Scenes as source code

--------------------------------------------------

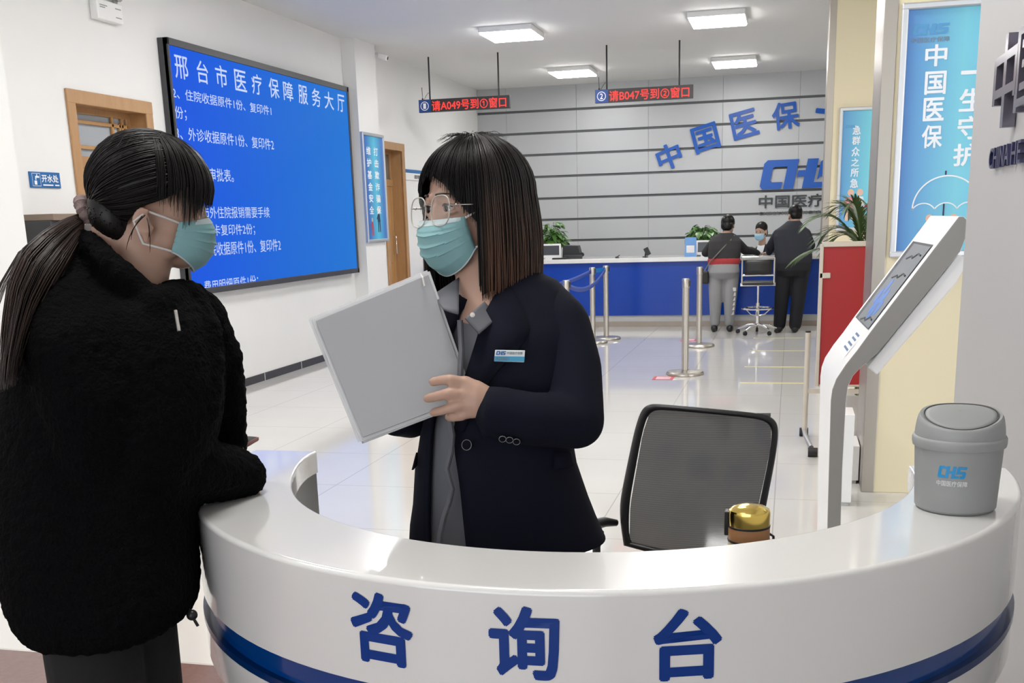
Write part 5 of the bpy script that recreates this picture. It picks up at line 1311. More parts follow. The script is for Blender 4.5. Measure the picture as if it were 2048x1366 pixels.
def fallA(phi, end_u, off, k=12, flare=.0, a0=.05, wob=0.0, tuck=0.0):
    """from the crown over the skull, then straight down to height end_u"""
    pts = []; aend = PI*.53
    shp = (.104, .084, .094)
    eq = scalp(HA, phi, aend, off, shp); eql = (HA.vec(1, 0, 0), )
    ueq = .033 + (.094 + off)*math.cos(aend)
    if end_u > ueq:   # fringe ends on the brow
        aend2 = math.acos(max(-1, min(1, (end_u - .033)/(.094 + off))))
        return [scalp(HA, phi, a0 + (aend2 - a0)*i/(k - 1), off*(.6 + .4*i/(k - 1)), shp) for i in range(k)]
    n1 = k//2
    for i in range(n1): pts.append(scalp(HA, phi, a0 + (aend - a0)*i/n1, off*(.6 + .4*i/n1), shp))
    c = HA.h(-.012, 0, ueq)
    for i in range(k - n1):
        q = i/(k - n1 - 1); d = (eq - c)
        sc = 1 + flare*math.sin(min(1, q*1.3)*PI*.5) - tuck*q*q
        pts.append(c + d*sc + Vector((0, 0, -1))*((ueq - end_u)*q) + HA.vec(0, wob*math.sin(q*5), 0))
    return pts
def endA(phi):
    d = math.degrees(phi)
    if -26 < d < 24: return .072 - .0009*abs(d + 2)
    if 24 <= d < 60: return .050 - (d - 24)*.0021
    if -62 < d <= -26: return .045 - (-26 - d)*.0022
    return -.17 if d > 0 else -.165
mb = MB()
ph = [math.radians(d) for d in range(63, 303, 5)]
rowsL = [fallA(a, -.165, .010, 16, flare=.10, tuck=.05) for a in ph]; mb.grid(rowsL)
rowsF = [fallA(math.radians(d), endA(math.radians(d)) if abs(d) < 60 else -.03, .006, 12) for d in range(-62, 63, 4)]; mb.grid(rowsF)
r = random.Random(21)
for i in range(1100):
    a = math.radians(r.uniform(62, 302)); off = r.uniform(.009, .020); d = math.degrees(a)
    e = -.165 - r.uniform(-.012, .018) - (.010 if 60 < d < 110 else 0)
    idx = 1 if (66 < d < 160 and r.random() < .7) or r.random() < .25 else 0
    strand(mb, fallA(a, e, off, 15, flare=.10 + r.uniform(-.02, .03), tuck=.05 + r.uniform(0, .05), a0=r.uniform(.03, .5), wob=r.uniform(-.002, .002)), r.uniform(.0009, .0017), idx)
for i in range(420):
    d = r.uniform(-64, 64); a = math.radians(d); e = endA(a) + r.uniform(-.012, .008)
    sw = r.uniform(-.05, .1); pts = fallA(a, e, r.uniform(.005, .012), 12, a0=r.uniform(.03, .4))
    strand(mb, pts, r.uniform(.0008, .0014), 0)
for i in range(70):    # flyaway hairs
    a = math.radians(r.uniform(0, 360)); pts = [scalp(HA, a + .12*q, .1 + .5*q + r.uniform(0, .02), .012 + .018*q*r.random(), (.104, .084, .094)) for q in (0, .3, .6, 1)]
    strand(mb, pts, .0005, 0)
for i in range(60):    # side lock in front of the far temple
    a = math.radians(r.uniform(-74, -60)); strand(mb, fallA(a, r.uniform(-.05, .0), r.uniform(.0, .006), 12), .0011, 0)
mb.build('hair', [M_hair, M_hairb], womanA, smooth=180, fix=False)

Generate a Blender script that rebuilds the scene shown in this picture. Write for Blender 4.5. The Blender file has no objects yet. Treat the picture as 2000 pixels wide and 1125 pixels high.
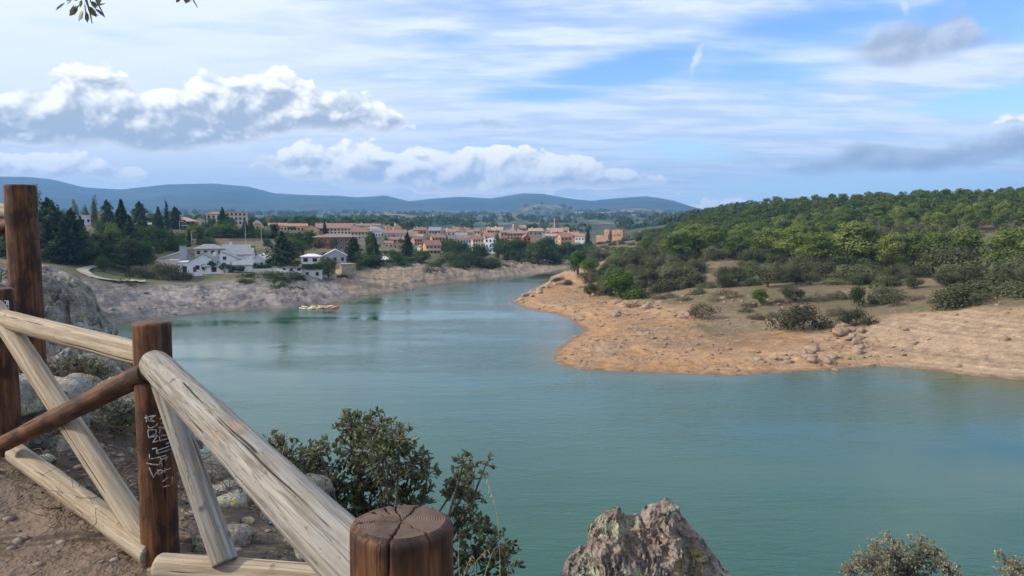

--------------------------------------------------

● **Exercise aim**:
Your task is to reproduce all of the material exactly. The pictures stay out.

● **Output**:
Write part 5 of the bpy script that recreates this picture. It picks up at line 1311. More parts follow. The script is for Blender 4.5. Measure the picture as if it were 2048x1366 pixels.
def fallA(phi, end_u, off, k=12, flare=.0, a0=.05, wob=0.0, tuck=0.0):
    """from the crown over the skull, then straight down to height end_u"""
    pts = []; aend = PI*.53
    shp = (.104, .084, .094)
    eq = scalp(HA, phi, aend, off, shp); eql = (HA.vec(1, 0, 0), )
    ueq = .033 + (.094 + off)*math.cos(aend)
    if end_u > ueq:   # fringe ends on the brow
        aend2 = math.acos(max(-1, min(1, (end_u - .033)/(.094 + off))))
        return [scalp(HA, phi, a0 + (aend2 - a0)*i/(k - 1), off*(.6 + .4*i/(k - 1)), shp) for i in range(k)]
    n1 = k//2
    for i in range(n1): pts.append(scalp(HA, phi, a0 + (aend - a0)*i/n1, off*(.6 + .4*i/n1), shp))
    c = HA.h(-.012, 0, ueq)
    for i in range(k - n1):
        q = i/(k - n1 - 1); d = (eq - c)
        sc = 1 + flare*math.sin(min(1, q*1.3)*PI*.5) - tuck*q*q
        pts.append(c + d*sc + Vector((0, 0, -1))*((ueq - end_u)*q) + HA.vec(0, wob*math.sin(q*5), 0))
    return pts
def endA(phi):
    d = math.degrees(phi)
    if -26 < d < 24: return .072 - .0009*abs(d + 2)
    if 24 <= d < 60: return .050 - (d - 24)*.0021
    if -62 < d <= -26: return .045 - (-26 - d)*.0022
    return -.17 if d > 0 else -.165
mb = MB()
ph = [math.radians(d) for d in range(63, 303, 5)]
rowsL = [fallA(a, -.165, .010, 16, flare=.10, tuck=.05) for a in ph]; mb.grid(rowsL)
rowsF = [fallA(math.radians(d), endA(math.radians(d)) if abs(d) < 60 else -.03, .006, 12) for d in range(-62, 63, 4)]; mb.grid(rowsF)
r = random.Random(21)
for i in range(1100):
    a = math.radians(r.uniform(62, 302)); off = r.uniform(.009, .020); d = math.degrees(a)
    e = -.165 - r.uniform(-.012, .018) - (.010 if 60 < d < 110 else 0)
    idx = 1 if (66 < d < 160 and r.random() < .7) or r.random() < .25 else 0
    strand(mb, fallA(a, e, off, 15, flare=.10 + r.uniform(-.02, .03), tuck=.05 + r.uniform(0, .05), a0=r.uniform(.03, .5), wob=r.uniform(-.002, .002)), r.uniform(.0009, .0017), idx)
for i in range(420):
    d = r.uniform(-64, 64); a = math.radians(d); e = endA(a) + r.uniform(-.012, .008)
    sw = r.uniform(-.05, .1); pts = fallA(a, e, r.uniform(.005, .012), 12, a0=r.uniform(.03, .4))
    strand(mb, pts, r.uniform(.0008, .0014), 0)
for i in range(70):    # flyaway hairs
    a = math.radians(r.uniform(0, 360)); pts = [scalp(HA, a + .12*q, .1 + .5*q + r.uniform(0, .02), .012 + .018*q*r.random(), (.104, .084, .094)) for q in (0, .3, .6, 1)]
    strand(mb, pts, .0005, 0)
for i in range(60):    # side lock in front of the far temple
    a = math.radians(r.uniform(-74, -60)); strand(mb, fallA(a, r.uniform(-.05, .0), r.uniform(.0, .006), 12), .0011, 0)
mb.build('hair', [M_hair, M_hairb], womanA, smooth=180, fix=False)

Generate a Blender script that rebuilds the scene shown in this picture. Write for Blender 4.5. The Blender file has no objects yet. Treat the picture as 2000 pixels wide and 1125 pixels high.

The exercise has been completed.